Contre le RN, pour qui voter ?

par LeJournal |  publié le 13/06/2024

Soliloque de l’électeur de gauche rationnel, quand les barbares sont aux portes

PVote à Bois-Colombes, dans la banlieue nord-ouest de Paris, en France - Photo Mohamad Salaheldin Abdelg Alsaye / Anadolu

En dehors des je-sais-tout, des péremptoires et des dogmatiques, quel électeur de la gauche réformiste peut dire dès aujourd’hui : c’est clair, je sais ce que je vais faire le 30 juin et le 7 juillet ? Les automates de LFI, bien sûr, les macronistes de la vraie foi, évidemment. Mais les autres ? Dont moi.

Tentons de raisonner. Pour tout progressiste, pour tout humaniste, l’objectif est net, urgent, évident : empêcher la victoire du RN. On sait que toute boussole a un nord. Ce nord, c’est d’éviter à la France une régression majeure, en prévenant l’arrivée au pouvoir d’un parti intolérant, xénophobe, anti-européen, antiféministe, antiécologique, antirépublicain. Alors ?

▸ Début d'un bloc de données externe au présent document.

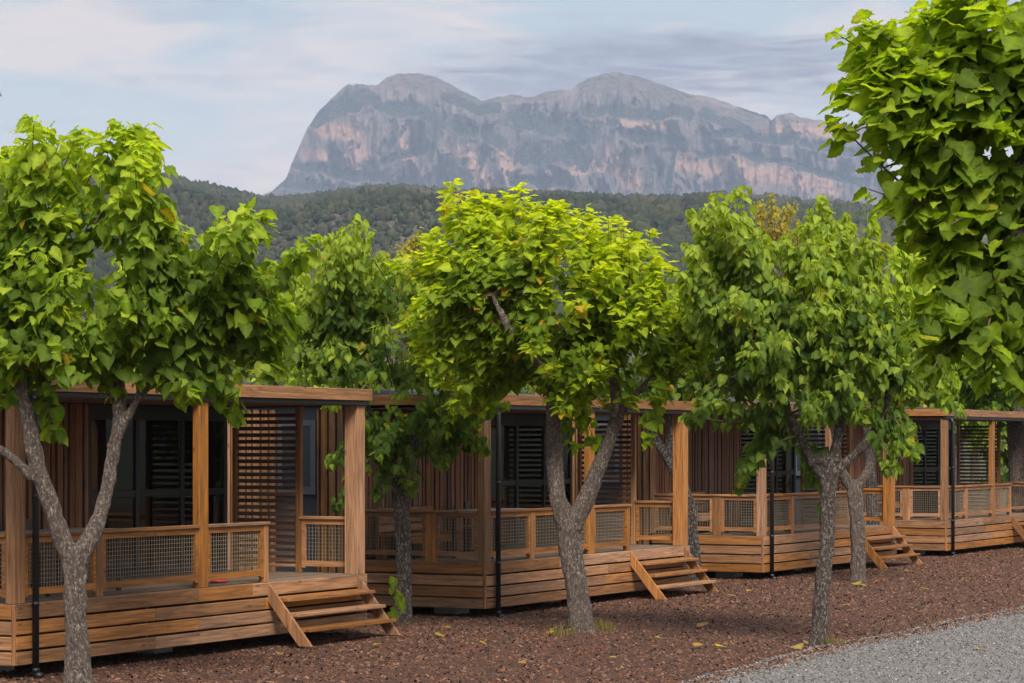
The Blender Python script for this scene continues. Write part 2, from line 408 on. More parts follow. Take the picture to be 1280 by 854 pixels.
# ------------------------------------------------------------------ cabins
def wire_panel(p0, p1, axis, parent, name='wire_mesh'):
    # welded 5 cm wire grid, axis 0 = runs along x, 1 = along y
    m = MB(); r = .0025; a0, a1 = p0[axis], p1[axis]; z0, z1 = p0[2], p1[2]; o = p0[1 - axis]
    n = max(2, round((a1 - a0) / .052)); k = round((z1 - z0) / .052)
    for i in range(1, n):
        a = a0 + (a1 - a0) * i / n; w = .0 if axis == 0 else .0
        lo = [0, 0, z0]; hi = [0, 0, z1]; lo[axis] = a - r; hi[axis] = a + r; lo[1 - axis] = o - r; hi[1 - axis] = o + r; m.box(lo, hi)
    for j in range(1, k):
        z = z0 + (z1 - z0) * j / k
        lo = [0, 0, z - r]; hi = [0, 0, z + r]; lo[axis] = a0; hi[axis] = a1; lo[1 - axis] = o + r; hi[1 - axis] = o + 3 * r; m.box(lo, hi)
    o_ = m.build(name, M_wire, parent); o_['kind'] = 'stuff'; return o_
ZD = .83
def railing(cab, a0, a1, o, axis, handrail=None):
    """frame between a0..a1 at offset o across; wire mesh inside; handrail on top"""
    th = .045; m = MB()
    def bx(u0, u1, z0, z1, d=0.):
        lo = [0, 0, z0]; hi = [0, 0, z1]; lo[axis] = u0; hi[axis] = u1; lo[1 - axis] = o - d; hi[1 - axis] = o + th + d; m.box(lo, hi)
    bx(a0 + .003, a0 + .06, .90, 1.567); bx(a1 - .06, a1 - .003, .90, 1.567)
    bx(a0 + .0605, a1 - .0605, 1.50, 1.567, -.002); bx(a0 + .0605, a1 - .0605, .92, .995, -.002)
    fr_ = m.build('railing_frame', W3[axis], cab)
    p0 = [0, 0, .995]; p1 = [0, 0, 1.5]; p0[axis] = a0 + .06; p1[axis] = a1 - .06; p0[1 - axis] = p1[1 - axis] = o + th * .5
    wire_panel(p0, p1, axis, fr_)
    if handrail:
        lo = [0, 0, 1.57]; hi = [0, 0, 1.612]; lo[axis], hi[axis] = handrail; lo[1 - axis] = o - .03; hi[1 - axis] = o + th + .035
        box('handrail', lo, hi, W3, fr_)
    return fr_
def slats(cab, name, a0, a1, z0, z1, o, axis, bank, wmin=.06, wmax=.15, gap=(.025, .05), th=.028, sgn=-1):
    a = a0
    while a < a1 - .03:
        w = min(random.choice((wmin, (wmin + wmax) / 2, wmax)) , a1 - a); d = th + random.choice((0, .008, .016))
        lo = [0, 0, z0]; hi = [0, 0, z1]; lo[axis] = a; hi[axis] = a + w
        if sgn < 0: lo[1 - axis] = o - d; hi[1 - axis] = o
        else: lo[1 - axis] = o; hi[1 - axis] = o + d
        box(name, lo, hi, bank, cab); a += w + random.uniform(*gap)
LEN, DEP, HD = 7.5, 2.25, 6.4
def cabin(idx, X, Y, dz, label):
    c = empty('timber_cabin', (X, Y, dz), ROWROT, label=label, cat='cabin', group='timber cabins with terraces in a row')
    # skirt boards
    for k in range(4):
        z0 = .15 + .17 * k; z1 = z0 + .147
        if k == 3: z1 = ZD - .002
        if idx == 0: js = [0, 2.6 + .9 * (k % 2), 5.6 - .3 * k, LEN]
        else: js = [0, 3.2 + random.uniform(-1, 1), LEN]
        for j in range(len(js) - 1):
            box('skirt_board', (js[j] + .003, -.032, z0), (js[j + 1] - .003, 0, z1), W3, c, .002)
        box('skirt_board', (-.032, .02, z0), (0, DEP + .02, z1), W3, c, .002)
        box('skirt_board', (LEN, 0, z0), (LEN + .03, DEP, z1), W3, c, .001)
    box('corner_batten', (-.03, -.03, .15), (-.002, .016, ZD - .004), W3, c)
    nb = 16; w = DEP / nb
    for k in range(nb): box('deck_board', (.005, k * w + .003, ZD - .03), (LEN - .005, (k + 1) * w - .003, ZD), WG, c)
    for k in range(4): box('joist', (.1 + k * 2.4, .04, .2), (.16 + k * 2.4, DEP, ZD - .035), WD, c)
    for s in (.5, 3.6, 6.8):
        for t in (.75, 2.9, 5.8): box('concrete_pad', (s, t, -.08), (s + .4, t + .4, .14), M_conc, c, .03)
    # posts
    box('post', (0, 0, ZD + .001), (.2, .125, 3.135), W3, c)
    box('post', (3.55, .0, ZD + .001), (3.75, .1, 3.135), W3, c)
    box('post', (7.29, 0, ZD + .001), (7.49, .21, 3.135), W3, c)
    box('rail_post', (1.50, 0, ZD + .001), (1.62, .09, 1.568), W3, c)
    box('rail_post', (5.0, 0, ZD + .001), (5.1, .09, 1.568), W3, c)
    box('rail_post', (.0, .85, ZD + .001), (.09, 1.02, 1.568), W3, c)
    # railings
    railing(c, .2, 1.5, .01, 0, (.2, 3.55)); railing(c, 1.62, 3.55, .01, 0); railing(c, 3.75, 5.0, .01, 0, (3.75, 5.12))
    railing(c, .126, .85, .01, 1, (.126, DEP)); railing(c, 1.02, DEP - .02, .01, 1)
    railing(c, .21, .98, 7.4, 1, (.21, 1.0))
    # louvre screen at the far end of the terrace
    box('post', (7.38, .985, ZD + .001), (7.46, 1.065, 3.135), W3, c)
    box('post', (7.38, 2.05, ZD + .001), (7.46, 2.12, 3.135), W3, c)
    sc_ = box('louvre_frame', (7.385, 1.068, .90), (7.455, 2.047, .945), W3, c)
    for k in range(23):
        z = .995 + k * .0915
        sl = box('louvre_slat', (0, -.485, -.028), (.019, .485, .028), WD, sc_, rot=(0, R_(24), 0)); sl.location = (0, 0, z - .9225)
    # roof over the terrace
    box('fascia', (-.06, -.06, 3.2), (LEN + .09, -.02, 3.36), W3, c)
    box('fascia', (-.06, -.017, 3.2), (-.02, DEP + .05, 3.357), W3, c)
    box('fascia', (LEN + .05, -.017, 3.2), (LEN + .09, DEP + .05, 3.357), W3, c)
    box('gutter', (-.03, -.035, 3.137), (LEN + .03, .06, 3.197), M_black, c)
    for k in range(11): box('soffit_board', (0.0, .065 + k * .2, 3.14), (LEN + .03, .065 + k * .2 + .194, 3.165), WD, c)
    box('roof', (-.018, -.015, 3.22), (LEN + .048, DEP - .25, 3.35), M_roof, c)
    box('roof', (-.12, DEP - .24, 3.2), (LEN + .14, HD + .15, 3.47), M_roof, c, ch=.03)
    # downpipe
    m = MB(); m.tube([(.27, -.085, .02), (.27, -.085, 3.05), (.27, -.06, 3.10), (.27, -.0, 3.16)], .038, 14)
    dp = m.build('downpipe', M_black, c, True)
    for z in (.80, 2.0, .06): m = MB(); m.tube([(.27, -.085, z), (.27, -.085, z + .05)], .043, 14); m.build('pipe_collar', M_black, dp, True)
    m = MB(); m.tube([(.27, -.085, .05), (.27, -.12, .03), (.27, -.17, .02)], .038, 12); m.build('pipe_shoe', M_black, dp, True)
    # house: front wall
    box('front_wall', (.03, DEP + .001, .5), (4.3, DEP + .08, 3.19), M_back, c)
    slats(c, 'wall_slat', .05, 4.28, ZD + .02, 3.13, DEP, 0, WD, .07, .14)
    box('corner_board', (-.02, DEP - .03, .85), (.045, DEP + .06, 3.19), W3, c)
    # glazing
    for a in (4.3, 5.34, 6.38, 7.42): box('door_frame', (a, DEP + .02, ZD), (a + .075, DEP + .09, 3.13), M_black, c)
    for a in (4.375, 5.415, 6.455):
        w_ = .965
        f = MB(); f.box((a, DEP + .025, ZD), (a + w_, DEP + .085, ZD + .09))
        d = f.build('sliding_door', M_black, c)
        box('head_rail', (a, DEP + .025, 2.93), (a + w_, DEP + .085, 3.13), M_black, d); box('mid_rail', (a, DEP + .03, 1.9), (a + w_, DEP + .08, 1.99), M_black, d)
        for z0, z1 in ((ZD + .09, 1.9), (1.99, 2.93)): box('pane', (a, DEP + .05, z0), (a + w_, DEP + .058, z1), M_glass, d)
    m = MB()                                    # curtain gathered at the first pane
    pts = [(4.45 + .035 * i, DEP + .2 + .03 * math.sin(i * 1.9)) for i in range(15)]
    for (xa, ya), (xb, yb) in zip(pts[:-1], pts[1:]):
        n0 = len(m.V); m.V += [(xa, ya, ZD + .05), (xb, yb, ZD + .05), (xb, yb, 2.9), (xa, ya, 2.9), (xa, ya + .006, ZD + .05), (xb, yb + .006, ZD + .05), (xb, yb + .006, 2.9), (xa, ya + .006, 2.9)]
        m.F += [[n0, n0 + 1, n0 + 2, n0 + 3], [n0 + 7, n0 + 6, n0 + 5, n0 + 4]]
    m.build('curtain', M_curt, c)
    # left end wall with slats and a shuttered window
    box('end_wall', (0, DEP + .085, .5), (.07, HD, 3.19), M_anth, c)
    slats(c, 'wall_slat', DEP + .09, 2.93, .5, 3.15, 0, 1, [W3[0], W3[1], W3[2]], .07, .11, (.03, .045))
    m = MB()
    for lo, hi in (((-.035, 2.96, 1.86), (-.001, 3.05, 2.98)), ((-.035, 3.57, 1.86), (-.001, 3.66, 2.98)), ((-.0345, 3.051, 2.89), (-.001, 3.569, 2.98)), ((-.0345, 3.051, 1.86), (-.001, 3.569, 1.95))): m.box(lo, hi)
    wf = m.build('window_frame', M_shut, c)
    box('shutter_panel', (-.022, 3.053, 1.953), (-.002, 3.567, 2.887), M_anth, wf); box('sill', (-.07, 2.94, 1.825), (-.001, 3.68, 1.857), M_shut, wf)
    slats(c, 'wall_slat', 3.7, HD, .5, 3.15, 0, 1, [W3[0], W3[1], W3[2]], .07, .11, (.03, .045))
    # right end wall with a narrow window, back wall, floor, ceiling, partition
    m = MB(); x0, x1 = LEN - .07, LEN
    m.box((x0, DEP + .09, .5), (x1, 3.15, 3.19)); m.box((x0, 3.85, .5), (x1, HD, 3.19)); m.box((x0, 3.15, .5), (x1, 3.85, 1.95)); m.box((x0, 3.15, 2.85), (x1, 3.85, 3.19))
    m.build('end_wall', M_int, c)
    wf = MB(); wf.box((x0 - .01, 3.151, 1.951), (x1 + .01, 3.19, 2.849)); wf.box((x0 - .01, 3.81, 1.951), (x1 + .01, 3.849, 2.849)); wf.box((x0 - .01, 3.4, 1.951), (x1 + .01, 3.47, 2.849))
    wf = wf.build('window_frame', M_black, c)
    box('pane', (x0 + .03, 3.19, 1.951), (x0 + .036, 3.4, 2.849), M_glass, wf); box('pane', (x0 + .03, 3.47, 1.951), (x0 + .036, 3.81, 2.849), M_glass, wf)
    slats(c, 'wall_slat', DEP + .1, HD, .5, 1.9, LEN, 1, WD, .08, .14, (.03, .05), sgn=1)
    box('back_wall', (.07, HD - .07, .5), (LEN - .07, HD, 3.19), M_int, c)
    box('floor', (.07, DEP + .09, .7), (LEN - .07, HD - .07, ZD - .01), M_int, c)
    box('ceiling', (.07, DEP + .09, 3.1), (LEN - .07, HD - .07, 3.195), M_int, c)
    box('partition', (4.1, DEP + .09, ZD), (4.16, HD - .07, 3.1), M_int, c)
    box('chassis', (.3, DEP + .3, .28), (LEN - .3, HD - .3, .6), M_black, c)
    # steps
    sx0, sx1 = 5.03, 7.28
    def stringer(x):
        m = MB(); w = .045; prof = [(-.035, ZD - .01), (-.035, ZD - .24), (-.50, .03), (-.69, .03)]
        n0 = len(m.V)
        for xx in (x, x + w): m.V += [(xx, y, z) for y, z in prof]
        m.F += [[n0, n0 + 1, n0 + 2, n0 + 3], [n0 + 7, n0 + 6, n0 + 5, n0 + 4]]
        for i_ in range(4): a, b_ = n0 + i_, n0 + (i_ + 1) % 4; m.F.append([b_, a, a + 4, b_ + 4])
        return m
    st = stringer(sx0).build('stringer', W3[2], c); stringer(sx1 - .045).build('stringer', W3[2], c)
    for k in range(3):
        z = .63 - .19 * k; y = -.19 - .165 * k
        box('step_tread', (sx0 + .047, y - .13, z - .045), (sx1 - .047, y + .13, z), W3, c, .002)
    return c
WG = wood('wood_deck', 0, (.26, .17, .11), grey=.6)
P = .345 * 28 / RY
cabs = []
labs = ['timber cabin nearest the camera at the left edge, its steps beside a lone trunk', 'timber cabin behind the bright green forked tree, second of the row',
        'timber cabin behind the two thin trunks by the road, third of the row', 'small farthest timber cabin at the right end of the row']
for k in range(4):
    x, y = st2xy(k * P, 0); cabs.append(cabin(k, float(x), float(y), (0, .0, .05, .05)[k], labs[k]))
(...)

Alors, comme lors des seconds tours de 2017 et 2022, le rempart s’appelle-t-il Macron ? Chacun voit bien que non : sa politique n’a pas freiné l’ascension du RN, on peut même penser qu’elle l’a fait monter et, dans la circonstance présente, le macronisme est en passe de s’effondrer sous le poids de ses échecs sociaux et politiques.

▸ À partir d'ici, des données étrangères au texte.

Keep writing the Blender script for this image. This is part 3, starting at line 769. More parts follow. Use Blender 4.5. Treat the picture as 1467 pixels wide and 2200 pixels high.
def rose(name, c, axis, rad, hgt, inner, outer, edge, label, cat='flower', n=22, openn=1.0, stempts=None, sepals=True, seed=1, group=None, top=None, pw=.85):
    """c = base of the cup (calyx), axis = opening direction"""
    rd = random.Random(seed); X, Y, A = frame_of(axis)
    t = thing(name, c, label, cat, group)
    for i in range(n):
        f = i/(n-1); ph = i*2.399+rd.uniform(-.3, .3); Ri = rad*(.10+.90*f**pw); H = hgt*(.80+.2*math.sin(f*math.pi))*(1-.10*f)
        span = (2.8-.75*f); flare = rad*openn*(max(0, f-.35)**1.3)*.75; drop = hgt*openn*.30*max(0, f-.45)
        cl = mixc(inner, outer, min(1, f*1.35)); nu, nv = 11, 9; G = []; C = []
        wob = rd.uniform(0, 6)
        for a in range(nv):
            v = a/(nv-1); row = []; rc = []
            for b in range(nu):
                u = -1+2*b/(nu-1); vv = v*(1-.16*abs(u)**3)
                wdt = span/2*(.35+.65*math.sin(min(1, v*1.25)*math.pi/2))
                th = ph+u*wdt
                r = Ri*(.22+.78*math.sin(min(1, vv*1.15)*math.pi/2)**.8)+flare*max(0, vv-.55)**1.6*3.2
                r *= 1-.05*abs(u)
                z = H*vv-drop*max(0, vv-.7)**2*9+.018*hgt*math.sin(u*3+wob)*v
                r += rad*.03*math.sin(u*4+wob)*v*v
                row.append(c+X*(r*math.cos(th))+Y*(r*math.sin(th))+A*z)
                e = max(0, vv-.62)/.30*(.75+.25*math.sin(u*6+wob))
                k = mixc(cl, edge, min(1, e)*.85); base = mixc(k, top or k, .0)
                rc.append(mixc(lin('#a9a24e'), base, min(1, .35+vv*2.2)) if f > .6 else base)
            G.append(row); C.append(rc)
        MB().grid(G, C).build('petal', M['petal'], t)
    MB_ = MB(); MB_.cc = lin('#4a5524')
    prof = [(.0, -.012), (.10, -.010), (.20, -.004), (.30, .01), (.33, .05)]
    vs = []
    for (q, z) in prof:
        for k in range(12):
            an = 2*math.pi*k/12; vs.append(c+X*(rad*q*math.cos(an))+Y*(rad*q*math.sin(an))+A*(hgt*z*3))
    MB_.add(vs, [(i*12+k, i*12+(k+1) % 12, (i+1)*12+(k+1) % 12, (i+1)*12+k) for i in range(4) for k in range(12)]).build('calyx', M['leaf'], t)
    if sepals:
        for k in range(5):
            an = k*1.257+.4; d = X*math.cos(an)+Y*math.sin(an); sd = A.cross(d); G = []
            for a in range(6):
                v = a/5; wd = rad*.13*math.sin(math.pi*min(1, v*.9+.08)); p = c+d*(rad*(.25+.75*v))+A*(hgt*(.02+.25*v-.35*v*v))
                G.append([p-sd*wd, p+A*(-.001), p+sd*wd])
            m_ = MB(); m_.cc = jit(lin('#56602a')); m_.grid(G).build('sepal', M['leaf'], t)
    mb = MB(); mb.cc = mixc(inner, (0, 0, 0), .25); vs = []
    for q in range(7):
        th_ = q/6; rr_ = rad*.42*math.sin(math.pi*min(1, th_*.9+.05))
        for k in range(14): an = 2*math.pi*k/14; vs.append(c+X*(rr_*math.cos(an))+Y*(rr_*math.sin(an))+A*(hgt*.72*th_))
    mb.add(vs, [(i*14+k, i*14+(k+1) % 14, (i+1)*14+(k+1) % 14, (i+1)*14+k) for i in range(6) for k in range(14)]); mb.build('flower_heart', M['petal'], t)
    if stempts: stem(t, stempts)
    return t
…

Donc la gauche unie ? Toutes les études disent qu’elle arrivera deuxième des formations du futur Parlement. Mais on sent tout de suite la réticence : le comportement de LFI depuis deux ans, et surtout depuis le 7 octobre a été rebutant, scandaleux, inepte sur le fond et insupportable sur la forme. Si ce parti – ou cette secte – domine la gauche, le cas de conscience est terrible. Dans ce cas, l’électeur de gauche se trouve devant un dilemme insoluble : apporter son suffrage à une gauche mélenchonisée et sous emprise, ou bien voter Macron, c’est-à-dire perdant.

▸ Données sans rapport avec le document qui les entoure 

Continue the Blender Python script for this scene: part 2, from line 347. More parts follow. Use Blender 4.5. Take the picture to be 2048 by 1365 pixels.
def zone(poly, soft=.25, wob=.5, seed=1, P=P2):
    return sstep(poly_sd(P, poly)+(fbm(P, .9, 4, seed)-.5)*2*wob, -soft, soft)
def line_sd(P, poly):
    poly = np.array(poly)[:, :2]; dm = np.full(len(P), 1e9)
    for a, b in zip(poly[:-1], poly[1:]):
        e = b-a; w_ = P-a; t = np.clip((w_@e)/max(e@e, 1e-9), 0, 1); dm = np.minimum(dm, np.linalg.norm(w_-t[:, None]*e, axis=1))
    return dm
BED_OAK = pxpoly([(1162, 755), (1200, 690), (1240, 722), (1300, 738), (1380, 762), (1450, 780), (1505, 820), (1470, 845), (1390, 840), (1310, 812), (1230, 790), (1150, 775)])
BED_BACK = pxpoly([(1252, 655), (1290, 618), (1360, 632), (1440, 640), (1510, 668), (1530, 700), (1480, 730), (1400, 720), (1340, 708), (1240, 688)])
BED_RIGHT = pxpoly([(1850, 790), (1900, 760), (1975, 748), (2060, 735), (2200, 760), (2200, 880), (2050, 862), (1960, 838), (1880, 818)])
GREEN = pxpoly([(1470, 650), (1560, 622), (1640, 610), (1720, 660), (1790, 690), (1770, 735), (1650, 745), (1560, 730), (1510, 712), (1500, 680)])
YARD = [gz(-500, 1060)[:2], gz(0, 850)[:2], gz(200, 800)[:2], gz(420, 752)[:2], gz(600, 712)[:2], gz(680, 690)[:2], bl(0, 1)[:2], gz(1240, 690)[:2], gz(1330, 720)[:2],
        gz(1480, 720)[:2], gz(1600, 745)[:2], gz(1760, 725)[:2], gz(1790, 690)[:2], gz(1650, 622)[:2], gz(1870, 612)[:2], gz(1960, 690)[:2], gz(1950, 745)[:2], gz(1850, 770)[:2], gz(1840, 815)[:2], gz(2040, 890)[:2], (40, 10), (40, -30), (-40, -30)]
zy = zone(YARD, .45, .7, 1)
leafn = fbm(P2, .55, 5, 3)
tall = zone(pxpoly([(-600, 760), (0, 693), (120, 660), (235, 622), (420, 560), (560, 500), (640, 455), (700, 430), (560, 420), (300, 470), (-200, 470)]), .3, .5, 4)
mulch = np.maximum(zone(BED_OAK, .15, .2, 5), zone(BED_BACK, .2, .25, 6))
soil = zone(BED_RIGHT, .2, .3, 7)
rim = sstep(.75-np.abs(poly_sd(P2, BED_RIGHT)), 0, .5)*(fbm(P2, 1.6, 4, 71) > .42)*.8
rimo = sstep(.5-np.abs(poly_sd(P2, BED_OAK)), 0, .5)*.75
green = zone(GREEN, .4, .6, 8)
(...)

Mais si l’accord est honorable, si la gauche se rééquilibre, si la plate-forme commune est conforme à ses valeurs, c’est-à-dire débarrassée des aberrations mélenchonistes, l’affaire change de nature. Dès lors que les réformistes tiennent la barre, la présence d’un parti extrême devient maîtrisable. Et répétons-le : les études montrent que dans de très nombreux cas, l’élection se jouera entre le RN et la gauche unie. Qui, parmi les progressistes, choisira le premier contre la seconde ?

Il est de surcroît un moyen, pour ceux que LFI révulse, de résoudre le rébus. Mieux vaut la gauche : dans les circonscriptions où se présente une ou un candidat socialiste, écologiste ou communiste, le vote Front populaire est logique. Dans celles où LFI s’est imposée, rien n’est obligatoire. On peut voter pour une autre candidature, pourvu qu’elle soit républicaine. C’est un autre moyen de favoriser une gauche rationnelle.

Reste une question : et au deuxième tour ? À mon avis, la réponse arrive d’elle-même : toujours contre le RN. Même avec un candidat LFI ? Oui : ce n’est pas LFI qui gouvernera en cas d’improbable victoire, mais une coalition où LFI sera minoritaire. Et, mutatis mutandis, rappelons la réponse de Churchill à ceux qui lui reprochaient de s’être allié avec Staline : « Si les nazis envahissaient l’enfer, je m’arrangerais pour glisser dans un discours aux Communes quelques mots aimables pour le diable ».